MSSM Model Selection - Matthew Dolan
We discuss the use of the Bayesian evidence as a technique of model testing. In particular we confront the three most popular mechanisms (gauge, gravity and anomaly) of supersymmetry breaking mediation with experimental data and remark on the implications of our fits.
A Model Behind the Standard Model - Michael Baker
The standard model is an incredibly successful theory. It is not, however, considered a complete theory since it is built from many ad hoc assumptions, contains around twenty free parameters and does not account for gravity. I will introduce a model which provides a geometric basis for the Higgs field through an enlarged symmetry group. I will show how this leads to three generations of fermions, a conserved baryon-lepton number and, time permitting, a reduction in the number of free parameters.
Zombie Physics: Can the Dead Walk? - Eoin Kerrane
Dynamical Symmetry Breaking has been suggested as a solution to the gauge hierarchy problem since the 1980s.
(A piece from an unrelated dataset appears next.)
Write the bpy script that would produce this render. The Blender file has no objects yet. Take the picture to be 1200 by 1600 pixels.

Efforts to construct a model which results in the correct Standard Model mass spectrum while evading electroweak precision constraints have been unsuccessful. These constraints can be avoided however if novel non-QCD-like dynamics of the additional gauge interactions are assumed. We review the mechanism of Dynamical Symmetry Breaking and describe ongoing non-perturbative searches for near-conformal behaviour of gauge theories with fermions in higher representations.
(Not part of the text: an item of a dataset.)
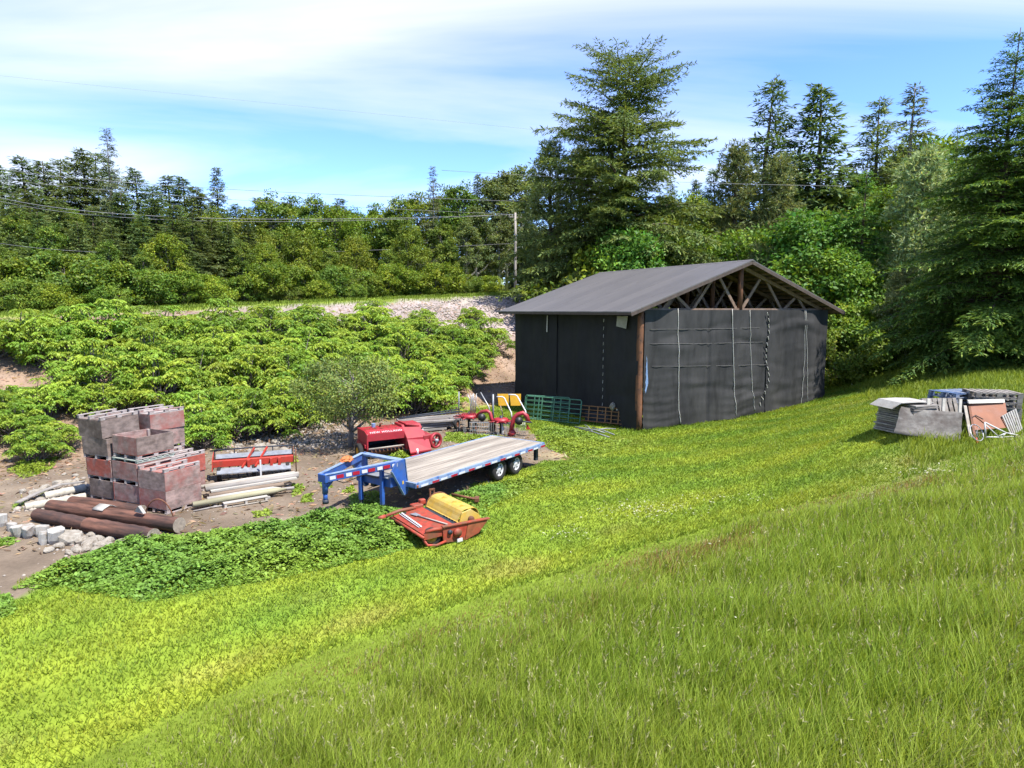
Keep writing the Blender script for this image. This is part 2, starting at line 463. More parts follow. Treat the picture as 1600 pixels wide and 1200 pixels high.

Superamplitudes - Panagiotis Katsaroumpas
Identifying and measuring new physics at the Large Hadron Collider will require quantitatively reliable predictions for Standard Model background processes. New powerful on-shell techniques that can be used in various quantum field theories,allow us to build perturbative scattering amplitudes in a recursive fashion. Maximally supersymmetric theories are the perfect lab for developing and testing these techniques, while recent discoveries have revealed unexpected beauty in their amplitudes. I will present this on-shell technology, and focus on its recent generalisation to manifestly supersymmetric relations, which allows us to calculate superamplitudes more efficiently.
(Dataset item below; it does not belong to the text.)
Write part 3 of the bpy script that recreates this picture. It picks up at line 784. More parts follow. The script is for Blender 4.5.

A Quantum Algorithm to Solve Nonlinear Differential Equations (accessible talk) - Sarah Leyton
In this talk I will give a basic introduction to Quantum Information theory. In particular I will briefly describe some well known Quantum algorithms before giving a comprehensive presentation of a quantum algorithm to solve systems of nonlinear differential equations.
From Klein Polynomials to Carbon-12 - Nick Manton (keynote speaker)
It is well-known that through stereographic projection, one can put a complex coordinate z on a spherical surface. Felix Klein studied the complex coordinates of the vertices, edge centres and face centres of each platonic solid this way, and found that they are the roots of rather simple polynomials in z. Related to these Klein polynomials there are some further, rational functions of z (ratios of polynomials), which have the same symmetries as the platonic solids.
Recently, it has been discovered that various model physical systems, in chemistry, condensed matter, nuclear and particle physics, have smooth structures with the same symmetries as platonic solids. The Klein polynomials and related rational functions are very useful for describing them mathematically.
The talk will end with a brief discussion of a model for atomic nuclei in which the protons and neutrons are regarded as close enough together to partially merge into a symmetric structure of this type, called a Skyrmion. Various small nuclei, up to carbon-12 and a bit larger, have been modelled this way.